#### [Objective]
Make an exact copy of all the records.

#### [Supplied material]
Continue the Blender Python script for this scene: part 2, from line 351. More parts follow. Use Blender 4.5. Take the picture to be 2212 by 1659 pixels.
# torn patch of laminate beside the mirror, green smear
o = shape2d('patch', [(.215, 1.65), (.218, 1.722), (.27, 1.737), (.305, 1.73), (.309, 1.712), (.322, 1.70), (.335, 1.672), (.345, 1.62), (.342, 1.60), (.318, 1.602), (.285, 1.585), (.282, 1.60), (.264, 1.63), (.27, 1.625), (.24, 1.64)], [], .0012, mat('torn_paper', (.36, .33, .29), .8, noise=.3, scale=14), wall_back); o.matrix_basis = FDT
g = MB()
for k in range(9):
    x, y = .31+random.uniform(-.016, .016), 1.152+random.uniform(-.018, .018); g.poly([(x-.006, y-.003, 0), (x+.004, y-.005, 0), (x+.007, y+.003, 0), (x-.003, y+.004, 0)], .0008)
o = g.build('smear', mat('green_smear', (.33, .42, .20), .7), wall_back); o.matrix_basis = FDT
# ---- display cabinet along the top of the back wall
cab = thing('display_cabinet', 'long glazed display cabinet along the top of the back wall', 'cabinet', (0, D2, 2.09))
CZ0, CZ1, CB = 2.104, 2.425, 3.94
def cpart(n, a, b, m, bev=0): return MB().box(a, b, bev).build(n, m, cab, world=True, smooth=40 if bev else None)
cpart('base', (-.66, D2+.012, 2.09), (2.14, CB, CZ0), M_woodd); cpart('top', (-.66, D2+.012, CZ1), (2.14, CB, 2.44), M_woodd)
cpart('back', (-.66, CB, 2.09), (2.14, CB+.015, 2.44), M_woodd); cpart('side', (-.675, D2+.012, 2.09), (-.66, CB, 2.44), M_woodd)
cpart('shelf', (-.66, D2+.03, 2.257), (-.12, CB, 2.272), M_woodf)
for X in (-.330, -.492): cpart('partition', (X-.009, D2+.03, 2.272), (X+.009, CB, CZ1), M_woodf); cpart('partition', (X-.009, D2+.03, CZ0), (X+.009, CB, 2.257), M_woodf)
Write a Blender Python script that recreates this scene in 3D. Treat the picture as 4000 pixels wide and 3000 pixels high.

#### [Reply]
Continue the Blender Python script for this scene: part 2, from line 351. More parts follow. Use Blender 4.5. Take the picture to be 2212 by 1659 pixels.
# torn patch of laminate beside the mirror, green smear
o = shape2d('patch', [(.215, 1.65), (.218, 1.722), (.27, 1.737), (.305, 1.73), (.309, 1.712), (.322, 1.70), (.335, 1.672), (.345, 1.62), (.342, 1.60), (.318, 1.602), (.285, 1.585), (.282, 1.60), (.264, 1.63), (.27, 1.625), (.24, 1.64)], [], .0012, mat('torn_paper', (.36, .33, .29), .8, noise=.3, scale=14), wall_back); o.matrix_basis = FDT
g = MB()
for k in range(9):
    x, y = .31+random.uniform(-.016, .016), 1.152+random.uniform(-.018, .018); g.poly([(x-.006, y-.003, 0), (x+.004, y-.005, 0), (x+.007, y+.003, 0), (x-.003, y+.004, 0)], .0008)
o = g.build('smear', mat('green_smear', (.33, .42, .20), .7), wall_back); o.matrix_basis = FDT
# ---- display cabinet along the top of the back wall
cab = thing('display_cabinet', 'long glazed display cabinet along the top of the back wall', 'cabinet', (0, D2, 2.09))
CZ0, CZ1, CB = 2.104, 2.425, 3.94
def cpart(n, a, b, m, bev=0): return MB().box(a, b, bev).build(n, m, cab, world=True, smooth=40 if bev else None)
cpart('base', (-.66, D2+.012, 2.09), (2.14, CB, CZ0), M_woodd); cpart('top', (-.66, D2+.012, CZ1), (2.14, CB, 2.44), M_woodd)
cpart('back', (-.66, CB, 2.09), (2.14, CB+.015, 2.44), M_woodd); cpart('side', (-.675, D2+.012, 2.09), (-.66, CB, 2.44), M_woodd)
cpart('shelf', (-.66, D2+.03, 2.257), (-.12, CB, 2.272), M_woodf)
for X in (-.330, -.492): cpart('partition', (X-.009, D2+.03, 2.272), (X+.009, CB, CZ1), M_woodf); cpart('partition', (X-.009, D2+.03, CZ0), (X+.009, CB, 2.257), M_woodf)
Write a Blender Python script that recreates this scene in 3D. Treat the picture as 4000 pixels wide and 3000 pixels high.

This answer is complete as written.